(461c) Polymer-Nanocrystal Composites As Tailorable CO2 Hydrogenation Catalysts

The future of humankind is tied to our collective use of
energy. Hydrocarbons are a proven energy vector and account for the bulk of our
energy infrastructure and feedstocks to the chemical industry.  Combustion of
fossil based hydrocarbons is unsustainable given finite reserves and the
concomitant release of greenhouse gases.  Hydrogenation of waste CO₂
back in to useful fuels and feedstocks provides a pathway to use fossil
resources in a sustainable way. The emerging technologies of photo and
electrochemical hydrogen generation can provide the hydrogen needed for CO₂
hydrogenation renewably.  However, a main issue is still in finding CO₂
hydrogenation catalysts that work at low temperature and that are selective
towards desirable compounds such as methanol.

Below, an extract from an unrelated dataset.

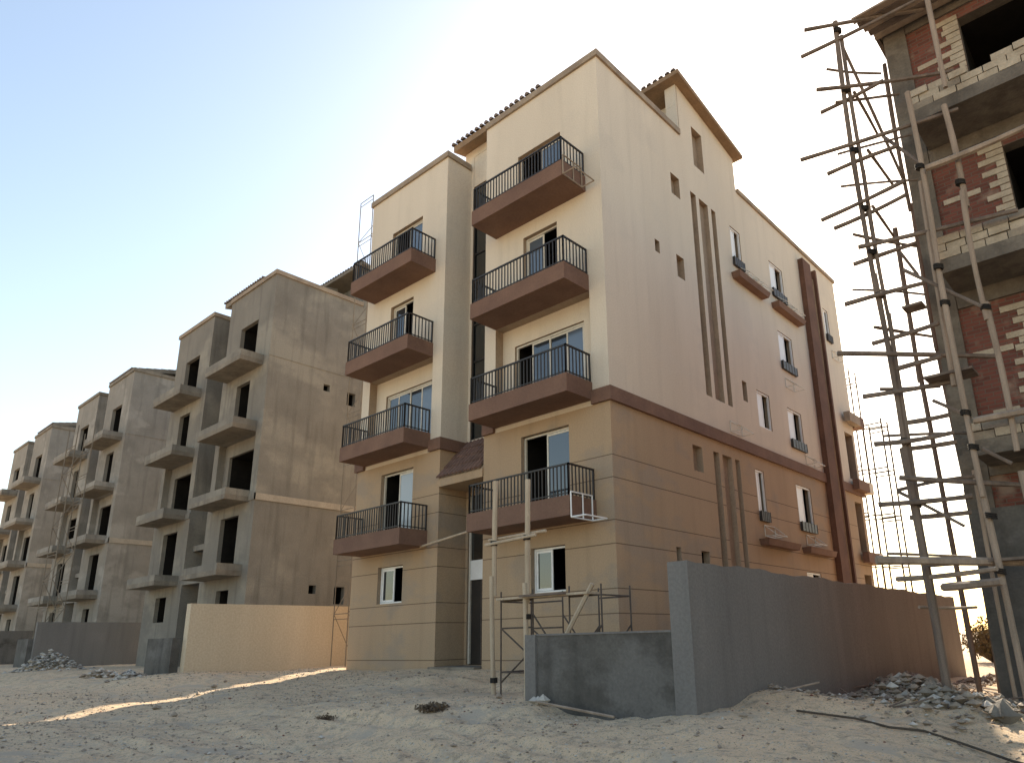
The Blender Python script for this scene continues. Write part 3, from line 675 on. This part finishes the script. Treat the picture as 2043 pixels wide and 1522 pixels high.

In this study, we introduce a framework with which an
effective CO₂ hydrogenation catalyst may be designed. Microporous
polymers provide a tunable chemical environment into which monodisperse
Palladium nanocrystal catalysts are incorporated.  The synergy of the confinement
effect of these frameworks with well-defined metal nanoparticles affording
highly active hydrogenation sites provides a platform for catalyst study and
optimization under conditions outside the range of standard inorganic supports.
 Combining gas sorption and catalytic data provides insights into the potential
that organic supports have for carbon dioxide hydrogenation.